Any Exchange 2003 people here?

Associate
Joined
15 Jul 2006
Posts
587
Location
Southampton
Evening all! Just have a query regarding Exchange 2003 and deployment.

1. You can telnet to port 25 on the exchange server as this how it receives email, etc. But is there a way to allow email through port 25 but stop telnet going to it on port 25? Thing is that when you telnet on port 25 you can run the EHLO command and the Mail From: etc to send mail to other domain recepients without needing a password which is very annoying! I've stopped relaying but the command still works for people on the same domain :(

2. This really relates to the above. We have an ISA 2006 server. Can this be set to allow only emails through and block any other type of traffic on port 25 by packet inspection or something? How do large companies dis-allow telnet on 25 but allow email through? Do you need a proxy server or something as well as an ISA box?

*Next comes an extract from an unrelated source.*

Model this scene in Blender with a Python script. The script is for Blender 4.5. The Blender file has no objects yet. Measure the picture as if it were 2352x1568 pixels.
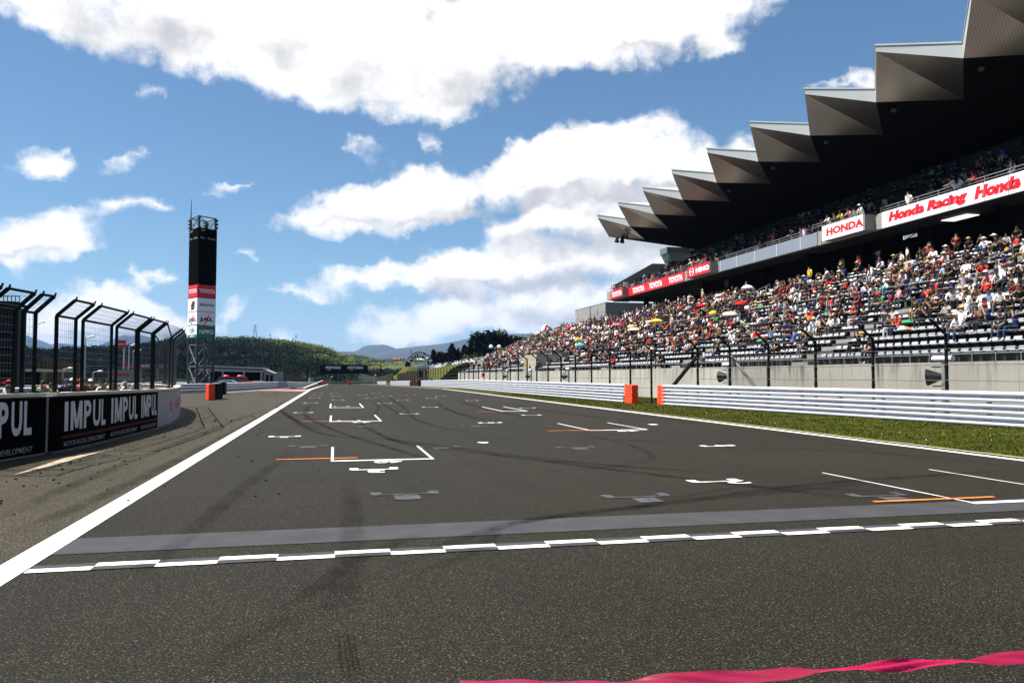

I've noticed some domain addresses you can telnet to port 25 just like on mine, but others dont let you telnet on port 25 but you can still email. I want that added security too if possible!

Hope it makes sense to someone lol :D
 
Question 1 you'll have to clarify - why would you need a password?

The rest: you can't stop the telnet, to my knowledge. It isn't really telnet, it's just a terminal on that port - it's how the whole email system works. Other mailservers connect to you on port 25 and run through the commands, so they need your server to respond.

If you're not getting a response from other domains, you're possibly not aiming at their mailservers. I've never once seen a mailserver I can't connect to in that way.
 
Yeah, ignore my comment about not being able to telnet! I reaslise now that its not possible to block telnet 25 so ignore my dumb moment lol.

What I would be interested though is knowing if theres a way to block people from sending mail internally on the domain. As it stands, anyone in the world can telnet to an Exchange 2003 server, and send mail internally using addresses at the local domain. Is there a way to stop the "mail to:" and "rcpt to:" commands? I'm getting it on my own server that random people are telnetting in and trying to send email internally by picking a random @mydomain.com address to send the mail. If the "mail from" and "rcpt to" addresses exist within my domain then that message is sent which is most annoying!

One way to stop people telnetting directly to the Exchange server would be to put some sort of mail proxy in front of it. I have put ISA in front of it and installed SMTP to forward all mails to the exchange. Unfortunately SMTP has the same commands so am having the same problems!!
 
Last edited:
number41 said:
As it stands, anyone in the world can telnet to an Exchange 2003 server, and send mail internally using addresses at the local domain. Is there a way to stop the "mail to:" and "rcpt to:" commands? I'm getting it on my own server that random people are telnetting in and trying to send email internally by picking a random @mydomain.com address to send the mail. If the "mail from" and "rcpt to" addresses exist within my domain then that message is sent which is most annoying!


This is how the email system works. If you did that, then no one would be able to send you emails. What makes you think they're telnetting in? It's far, far more likely that it's just junk mailers making up addresses - it's not uncommon.

You can, of course, set Exchange to reject all emails that aren't going to a legitimate existing address.